В один из первых же дней я решила сходить к Леле на Таврическую[154]. Мы жили на Канонерской. Вероятно, трамваи не ходили. Улицы были полны солдат и всякого народа, но уже было тихо, не стреляли. Толпы двигались к Государственной думе, т. е. к Таврическому дворцу[155]. На углу Литейной и Симеоновской[156] встретила Н. К. Цыбульского и А. А. Бернардацци. Последний был в встревоженном состоянии: «Я счастлив, – говорил он, – что мой отец (может быть, дед) принял русское подданство. Я горд, что я русский! Какая удивительная, бескровная революция!»

Я шла с потоком людей, двигающимся к Таврическому дворцу.

По Шпалерной против сада[157] группа солдат вела к думе офицера, совсем молодого, с красивым, очень бледным лицом, он был без фуражки, с его шинели были сорваны погоны.
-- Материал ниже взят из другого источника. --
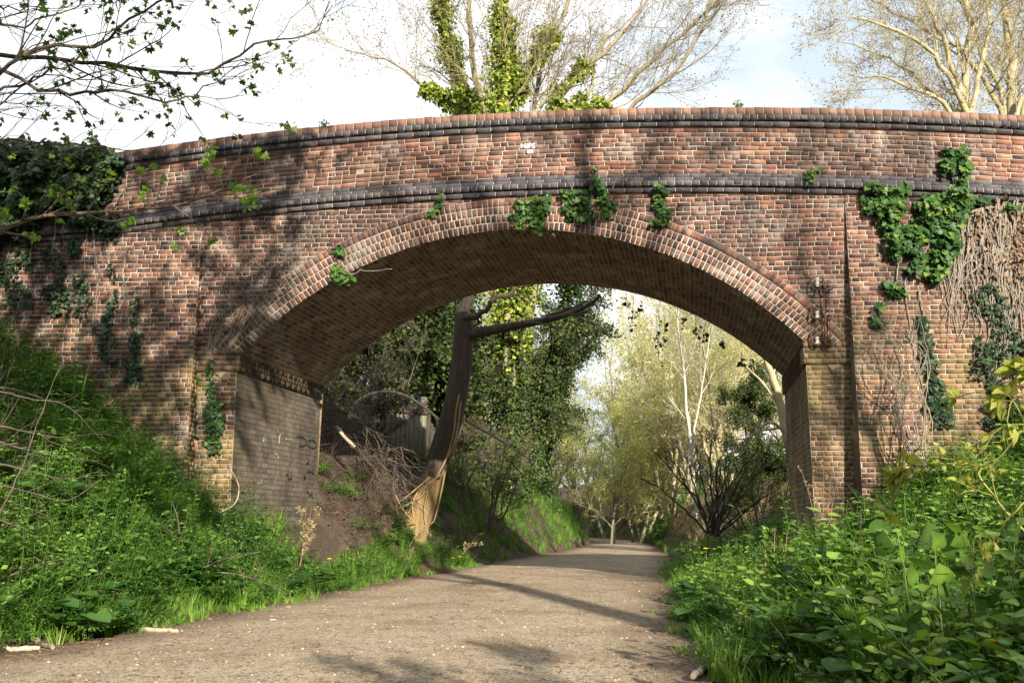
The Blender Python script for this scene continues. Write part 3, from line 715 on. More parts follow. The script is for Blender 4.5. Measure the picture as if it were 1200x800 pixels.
def tip_leaves(mb, rng, P, n, size, shape, mat, t0=.2, droop=.2, spread=.03):
    N, k = P.shape[:2]
    if n < 1: n1 = int(N*n); P = P[rng.permutation(N)[:n1]]; N = n1; n = 1
    n = int(n); t_ = rng.uniform(t0, 1, (N, n)); x = t_*(k-1); i0 = np.clip(x.astype(int), 0, k-2); f = (x-i0)[..., None]; ix = np.arange(N)[:, None]
    A, B = P[ix, i0], P[ix, i0+1]; p = (A+(B-A)*f).reshape(-1, 3)+rng.normal(0, spread, (N*n, 3)); T = nz(B-A).reshape(-1, 3)
    d = nz(T*.6+rng.normal(0, .6, (N*n, 3))-np.array([0, 0, droop])); nr = nz(rng.normal(0, .5, (N*n, 3))+np.array([0, 0, .8]))
    leaves(mb, p, d, nr, size*rng.uniform(.6, 1.3, N*n), shape, np.clip(rng.beta(2, 2, N*n), 0, 1), mat=mat)
def clad(mb, rng, P, Rr, n, size, mat, zmax=99., thick=.16, shape='ivy5', clump=1.):
    """ivy leaves round trunks"""
    N, k = P.shape[:2]; w_ = rng.integers(0, N, n); x = rng.uniform(0, 1, n)*(k-1); i0 = np.clip(x.astype(int), 0, k-2); f = (x-i0)[:, None]
    c = P[w_, i0]*(1-f)+P[w_, i0+1]*f; T = nz(P[w_, i0+1]-P[w_, i0]); r = Rr[w_, i0]
    o = nz(np.cross(T, rng.normal(size=(n, 3))))
    ph = vnoise(c[:, 2]+w_*3.1, o[:, 0]*1.2+o[:, 1], 2.2, 5)
    keep = (ph > -.30*clump-.1) & (c[:, 2] < zmax+rng.normal(0, .5, n)); c, o, r, T, ph = c[keep], o[keep], r[keep], T[keep], ph[keep]; n = len(c)
    d = np.abs(rng.normal(0, 1, n))*thick*(.6+ph.clip(0, 1))
    leaves(mb, c+o*(r+d)[:, None], nz(rng.normal(0, .6, (n, 3))+np.array([0, 0, -.5])+o*.3), nz(o+rng.normal(0, .45, (n, 3))+np.array([0, 0, .35])), size*rng.uniform(.6, 1.3, n), shape, rng.beta(1.8, 2, n), mat=mat)

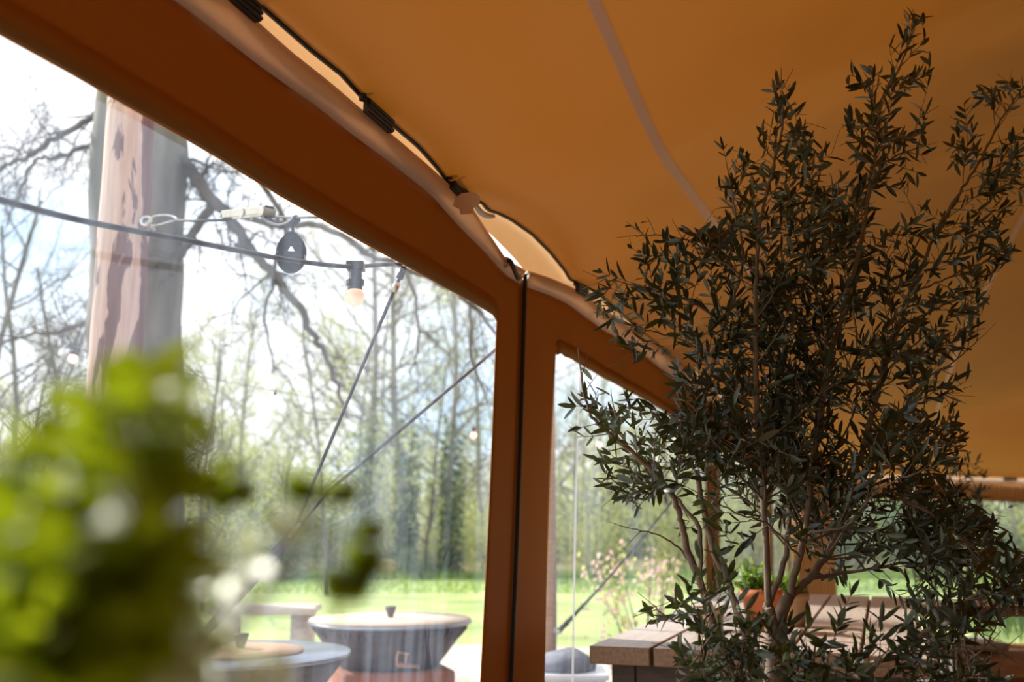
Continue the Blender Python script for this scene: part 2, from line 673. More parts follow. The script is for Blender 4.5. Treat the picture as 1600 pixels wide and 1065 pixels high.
def ripple(s, z):
    e = .012 * noise.noise((s * 1.3, z * 1.2, 5)) + .006 * noise.noise((s * 4.5, z * .9, 9))
    # creases falling from the zip and from the window corners
    e += .010 * math.exp(-((s - 3.75) / .10) ** 2) * min(1, max(0, (2.42 - z) * 3)) * math.sin((s - 3.55) * 40)
    return e


# ---- wall canvas: valance band, posts and skirt as one sheet
ss = sorted(set([round(-5 + .12 * i, 3) for i in range(161)] + [x for w_ in WINS for e in w_ for x in (e, e - .0001 if e in [q[1] for q in WINS] else e + .0001)]
                + [e + sg * d for a, b in WINS for e, sg in ((a, 1), (b, -1)) for d in (.002, .006, .012, .018)] + [round(2.6 + .04 * i, 3) for i in range(40)]))
wall = MB()


def strip(s0, s1, z0f, z1f, nz_):
    b = len(wall.v)
    for s in (s0, s1):
        z0, z1 = z0f(s), z1f(s)
        for j in range(nz_ + 1):
            z = z0 + (z1 - z0) * j / nz_
            wall.v.append(wall_pt(s, z, ripple(s, z))[:])
    for j in range(nz_):
        wall.f.append((b + j, b + nz_ + 1 + j, b + nz_ + 2 + j, b + j + 1))


def in_win(s):
    return any(a - 1e-6 <= s <= b + 1e-6 for a, b in WINS)


for s0, s1 in zip(ss, ss[1:]):
    m_ = (s0 + s1) / 2
    strip(s0, s1, win_z, low_z, 4)
    if not in_win(m_):
        strip(s0, s1, lambda s: SILL, win_z, 14)
    strip(s0, s1, lambda s: .0, lambda s: SILL, 2)
wall_o = structure(part('wall_left', wall, M['wall'], None), 'brown canvas side wall of the tent with zipped window panels')
import bmesh
bm_ = bmesh.new()
bm_.from_mesh(wall_o.data)
bmesh.ops.remove_doubles(bm_, verts=bm_.verts, dist=.0008)
bm_.to_mesh(wall_o.data)
bm_.free()
wall_o.data.polygons.foreach_set('use_smooth', [True] * len(wall_o.data.polygons))
solid(wall_o, .003)

# hem band above the valance (two-tone: flat band and rolled rim), broken at the zip
for a, b in ((-5, 3.17), (3.22, 14.2)):
    st = [a + (b - a) * i / 160 for i in range(161)]
    band = MB()
    rim = MB()
    k = len(st)
    for s in st:
        z0, z1 = low_z(s), up_z(s)
        for z, o in ((z0 - .022, -.004), (z1 - (z1 - z0) * .35, -.022), (z1 - .006, -.014)):
            band.v.append(wall_pt(s, z, o + ripple(s, z0))[:])
    for i in range(k - 1):
        for j in range(2):
            q = i * 3 + j
            band.f.append((q, q + 3, q + 4, q + 1))
    solid(part('hem_strip', band, M['hem'], wall_o, label='pale tan band along the top of the wall'), .004)
    part('hem_cord', MB().tube([wall_pt(s, up_z(s) - .006, -.014 + ripple(s, low_z(s))) for s in st], .0085, 8), M['cord'], wall_o)
# stitched hem along window tops
for a, b in WINS:
    st = [a + (b - a) * i / 60 for i in range(61)]
    hb = MB()
    for s in st:
        z = win_z(s)
        hb.v.extend((wall_pt(s, z + .002, -.004 + ripple(s, z))[:], wall_pt(s, z + .055, -.004 + ripple(s, z + .055))[:]))
    for i in range(60):
        hb.f.append((2 * i, 2 * i + 2, 2 * i + 3, 2 * i + 1))
    solid(part('window_hem', hb, M['wall'], wall_o), .0025)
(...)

Все мы ждали свободу, почему же так сжималось сердце? Невесело было, и я не испытывала восторга Бернардацци. Меня обогнал грузовик, переполненный юношами и девушками, с ружьями, распевающими революционные песни. Я помахала им рукой, приветливо улыбнулась и тут же почувствовала всю фальшь своего жеста. Стало до боли стыдно за себя, и это чувство я очень остро помню до сих пор, и сейчас даже стыдно.